Exercise instructions
Repeat verbatim only the lines from the opening of the material below through the one that contains "scatter(grass, tuft_me)".

======== Excerpted data

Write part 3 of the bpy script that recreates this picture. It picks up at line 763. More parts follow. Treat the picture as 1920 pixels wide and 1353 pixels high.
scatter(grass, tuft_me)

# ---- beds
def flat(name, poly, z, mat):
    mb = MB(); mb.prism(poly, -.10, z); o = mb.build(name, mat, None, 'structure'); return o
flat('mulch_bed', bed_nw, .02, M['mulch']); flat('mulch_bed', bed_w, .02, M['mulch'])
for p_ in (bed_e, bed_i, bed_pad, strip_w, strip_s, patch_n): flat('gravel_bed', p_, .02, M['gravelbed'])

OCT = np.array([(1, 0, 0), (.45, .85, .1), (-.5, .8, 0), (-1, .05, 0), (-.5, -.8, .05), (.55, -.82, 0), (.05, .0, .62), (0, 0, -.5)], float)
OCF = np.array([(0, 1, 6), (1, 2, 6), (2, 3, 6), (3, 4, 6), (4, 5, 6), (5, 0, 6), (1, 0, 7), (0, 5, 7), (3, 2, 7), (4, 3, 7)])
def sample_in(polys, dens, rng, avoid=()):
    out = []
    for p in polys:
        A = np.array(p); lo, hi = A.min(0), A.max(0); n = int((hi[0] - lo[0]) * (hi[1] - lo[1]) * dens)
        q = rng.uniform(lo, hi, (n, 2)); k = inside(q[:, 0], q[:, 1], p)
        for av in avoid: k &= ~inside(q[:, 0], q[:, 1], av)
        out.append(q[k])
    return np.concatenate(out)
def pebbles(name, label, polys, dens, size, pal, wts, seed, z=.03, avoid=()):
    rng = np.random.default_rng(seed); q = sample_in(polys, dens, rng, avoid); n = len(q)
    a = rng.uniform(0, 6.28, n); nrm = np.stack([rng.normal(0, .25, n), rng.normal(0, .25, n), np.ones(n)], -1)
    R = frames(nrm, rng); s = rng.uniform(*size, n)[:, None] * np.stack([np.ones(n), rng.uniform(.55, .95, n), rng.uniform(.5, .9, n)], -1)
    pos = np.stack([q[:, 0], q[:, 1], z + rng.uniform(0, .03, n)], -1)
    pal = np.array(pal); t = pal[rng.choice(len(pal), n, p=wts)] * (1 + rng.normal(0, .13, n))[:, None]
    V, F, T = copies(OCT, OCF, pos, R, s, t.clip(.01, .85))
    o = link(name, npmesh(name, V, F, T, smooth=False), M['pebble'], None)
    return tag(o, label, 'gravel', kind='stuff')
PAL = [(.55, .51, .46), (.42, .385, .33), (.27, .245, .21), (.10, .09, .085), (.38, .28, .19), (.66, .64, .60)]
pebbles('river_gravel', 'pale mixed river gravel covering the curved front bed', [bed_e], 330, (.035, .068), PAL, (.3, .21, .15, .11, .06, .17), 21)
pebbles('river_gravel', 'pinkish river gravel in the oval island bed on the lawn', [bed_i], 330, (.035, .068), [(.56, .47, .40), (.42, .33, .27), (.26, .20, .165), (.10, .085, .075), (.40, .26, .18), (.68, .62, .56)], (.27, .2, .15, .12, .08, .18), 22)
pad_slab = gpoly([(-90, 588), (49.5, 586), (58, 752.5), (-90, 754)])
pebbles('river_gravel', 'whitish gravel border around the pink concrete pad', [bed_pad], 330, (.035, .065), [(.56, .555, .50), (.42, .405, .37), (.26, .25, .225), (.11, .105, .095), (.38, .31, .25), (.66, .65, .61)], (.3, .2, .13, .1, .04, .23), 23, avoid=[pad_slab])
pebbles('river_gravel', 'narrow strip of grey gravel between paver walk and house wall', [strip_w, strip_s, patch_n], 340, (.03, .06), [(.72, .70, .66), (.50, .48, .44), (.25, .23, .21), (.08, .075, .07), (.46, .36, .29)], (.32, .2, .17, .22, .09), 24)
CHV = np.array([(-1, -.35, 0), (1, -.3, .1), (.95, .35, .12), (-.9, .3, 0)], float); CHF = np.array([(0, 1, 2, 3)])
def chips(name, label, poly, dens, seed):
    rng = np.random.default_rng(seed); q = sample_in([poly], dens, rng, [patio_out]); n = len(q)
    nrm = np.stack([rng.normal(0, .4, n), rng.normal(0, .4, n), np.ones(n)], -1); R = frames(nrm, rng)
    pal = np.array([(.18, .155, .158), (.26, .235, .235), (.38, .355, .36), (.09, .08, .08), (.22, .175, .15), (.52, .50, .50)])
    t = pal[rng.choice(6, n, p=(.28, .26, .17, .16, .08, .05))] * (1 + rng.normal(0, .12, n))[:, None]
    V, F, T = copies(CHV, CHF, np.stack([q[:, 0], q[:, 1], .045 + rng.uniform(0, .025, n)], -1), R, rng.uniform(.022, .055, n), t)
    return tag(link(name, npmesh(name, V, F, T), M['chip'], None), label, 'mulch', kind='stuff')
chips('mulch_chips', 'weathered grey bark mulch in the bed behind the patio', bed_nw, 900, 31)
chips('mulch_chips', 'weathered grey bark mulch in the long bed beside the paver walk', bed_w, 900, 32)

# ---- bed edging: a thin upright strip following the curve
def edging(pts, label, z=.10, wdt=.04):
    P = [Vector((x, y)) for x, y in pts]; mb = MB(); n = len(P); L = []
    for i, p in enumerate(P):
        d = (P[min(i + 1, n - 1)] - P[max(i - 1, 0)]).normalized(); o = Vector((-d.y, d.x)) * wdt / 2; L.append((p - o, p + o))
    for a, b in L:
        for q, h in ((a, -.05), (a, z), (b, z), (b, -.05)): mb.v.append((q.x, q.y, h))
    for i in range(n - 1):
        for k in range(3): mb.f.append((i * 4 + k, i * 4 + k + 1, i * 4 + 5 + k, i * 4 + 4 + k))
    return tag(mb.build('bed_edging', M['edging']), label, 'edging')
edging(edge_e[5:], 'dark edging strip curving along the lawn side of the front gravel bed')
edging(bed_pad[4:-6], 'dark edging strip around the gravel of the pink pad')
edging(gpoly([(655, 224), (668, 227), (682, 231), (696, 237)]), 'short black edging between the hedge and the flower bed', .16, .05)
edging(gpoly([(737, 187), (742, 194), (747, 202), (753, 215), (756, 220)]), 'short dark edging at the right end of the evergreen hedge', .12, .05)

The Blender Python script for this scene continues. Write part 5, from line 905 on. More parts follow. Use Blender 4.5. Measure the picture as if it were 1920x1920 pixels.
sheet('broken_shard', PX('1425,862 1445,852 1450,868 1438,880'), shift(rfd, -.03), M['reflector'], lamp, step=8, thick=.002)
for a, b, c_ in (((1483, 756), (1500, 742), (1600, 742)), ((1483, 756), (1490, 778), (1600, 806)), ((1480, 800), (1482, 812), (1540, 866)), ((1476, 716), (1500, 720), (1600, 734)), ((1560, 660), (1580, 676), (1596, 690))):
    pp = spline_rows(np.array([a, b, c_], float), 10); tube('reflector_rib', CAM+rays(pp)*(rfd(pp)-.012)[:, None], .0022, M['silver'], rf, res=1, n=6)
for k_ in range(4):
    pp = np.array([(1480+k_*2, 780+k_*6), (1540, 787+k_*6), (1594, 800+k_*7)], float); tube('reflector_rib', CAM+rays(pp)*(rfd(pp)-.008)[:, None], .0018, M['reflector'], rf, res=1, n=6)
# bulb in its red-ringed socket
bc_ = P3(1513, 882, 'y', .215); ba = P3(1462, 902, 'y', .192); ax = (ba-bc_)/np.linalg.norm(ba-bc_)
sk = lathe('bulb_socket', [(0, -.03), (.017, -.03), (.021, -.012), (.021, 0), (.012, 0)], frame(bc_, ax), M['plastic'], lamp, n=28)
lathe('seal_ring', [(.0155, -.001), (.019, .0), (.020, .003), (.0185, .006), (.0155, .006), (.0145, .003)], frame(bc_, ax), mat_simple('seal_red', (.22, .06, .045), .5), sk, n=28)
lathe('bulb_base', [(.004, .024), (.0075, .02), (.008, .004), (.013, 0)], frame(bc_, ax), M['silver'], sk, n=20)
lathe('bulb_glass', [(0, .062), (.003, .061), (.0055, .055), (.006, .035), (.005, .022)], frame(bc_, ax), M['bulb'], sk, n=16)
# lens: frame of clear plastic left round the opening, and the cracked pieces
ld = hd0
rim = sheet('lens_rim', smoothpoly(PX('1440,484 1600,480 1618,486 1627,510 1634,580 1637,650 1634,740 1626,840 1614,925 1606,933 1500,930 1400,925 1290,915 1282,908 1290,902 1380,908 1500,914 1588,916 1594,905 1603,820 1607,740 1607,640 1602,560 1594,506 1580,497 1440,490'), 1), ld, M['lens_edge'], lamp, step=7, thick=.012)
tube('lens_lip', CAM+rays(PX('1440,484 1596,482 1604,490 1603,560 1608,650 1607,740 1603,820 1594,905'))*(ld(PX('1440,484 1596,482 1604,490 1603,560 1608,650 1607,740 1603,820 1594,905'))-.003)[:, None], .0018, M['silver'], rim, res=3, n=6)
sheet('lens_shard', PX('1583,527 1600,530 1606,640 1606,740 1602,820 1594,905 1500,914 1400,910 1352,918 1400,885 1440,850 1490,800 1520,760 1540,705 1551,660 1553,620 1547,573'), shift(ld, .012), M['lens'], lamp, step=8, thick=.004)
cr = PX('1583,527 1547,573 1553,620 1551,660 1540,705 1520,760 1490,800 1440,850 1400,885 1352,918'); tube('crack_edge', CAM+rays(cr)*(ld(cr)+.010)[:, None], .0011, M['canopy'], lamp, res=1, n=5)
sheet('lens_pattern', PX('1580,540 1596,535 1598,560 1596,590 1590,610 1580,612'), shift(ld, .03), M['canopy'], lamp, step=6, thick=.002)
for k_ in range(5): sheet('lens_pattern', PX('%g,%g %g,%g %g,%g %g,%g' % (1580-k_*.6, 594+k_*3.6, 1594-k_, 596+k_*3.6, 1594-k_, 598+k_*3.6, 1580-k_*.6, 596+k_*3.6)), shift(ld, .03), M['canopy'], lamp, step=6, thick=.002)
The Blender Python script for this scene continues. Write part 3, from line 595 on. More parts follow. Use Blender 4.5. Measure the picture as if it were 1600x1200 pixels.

================

Task solution
Write part 3 of the bpy script that recreates this picture. It picks up at line 763. More parts follow. Treat the picture as 1920 pixels wide and 1353 pixels high.
scatter(grass, tuft_me)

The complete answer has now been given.